OK since Robbie has advised me against writing about Brommers too much, let us look at Sham.
The pubs in Sham were mostly large, bustling, working class places with pool tables & dart boards. Most of them are gone, except for the inevitable Weatherspoons in the town centre. Jeremy has asked me for figures regarding pub closures as a result of the smoking ban, that is a pointless question since official stats are not going to say that a government policy which claimed to improve peoples health has had any negative effects. Every landlord of every pub that was closing told me it was the smoking ban which killed his pub.

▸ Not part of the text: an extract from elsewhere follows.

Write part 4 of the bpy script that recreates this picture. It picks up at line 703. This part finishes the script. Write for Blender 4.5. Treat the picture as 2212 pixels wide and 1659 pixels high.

Yes there are a few small pubs still open, one in Lee next to the Polish shop has kept open because the Lib Dem idea of outlawing outdoor heaters never got off the runway. Go to Forest Hill, and you might find the odd fiercely cliquey place still open, where you are left in no doubt that your place is in the cold bit where the locals don't go.
But the OP arose from my nostalgia for the smoky City of London pubs of forty years ago. To enter into the lower bar, of The Clachan, with its smoke, music, dim lights, and everybody smartly dressed & looking for conversation, was to enter into a mysterious world where strangers became friends. That world has gone, scrubbed clean by those who tell me that the destruction of that happy other world was for everybody's good,
There were never any fights, I cannot even recall any arguments. Yet that agreeable world was destroyed by those who never entered the same, because they disliked that nether world and they saw fit to tell other people what to do.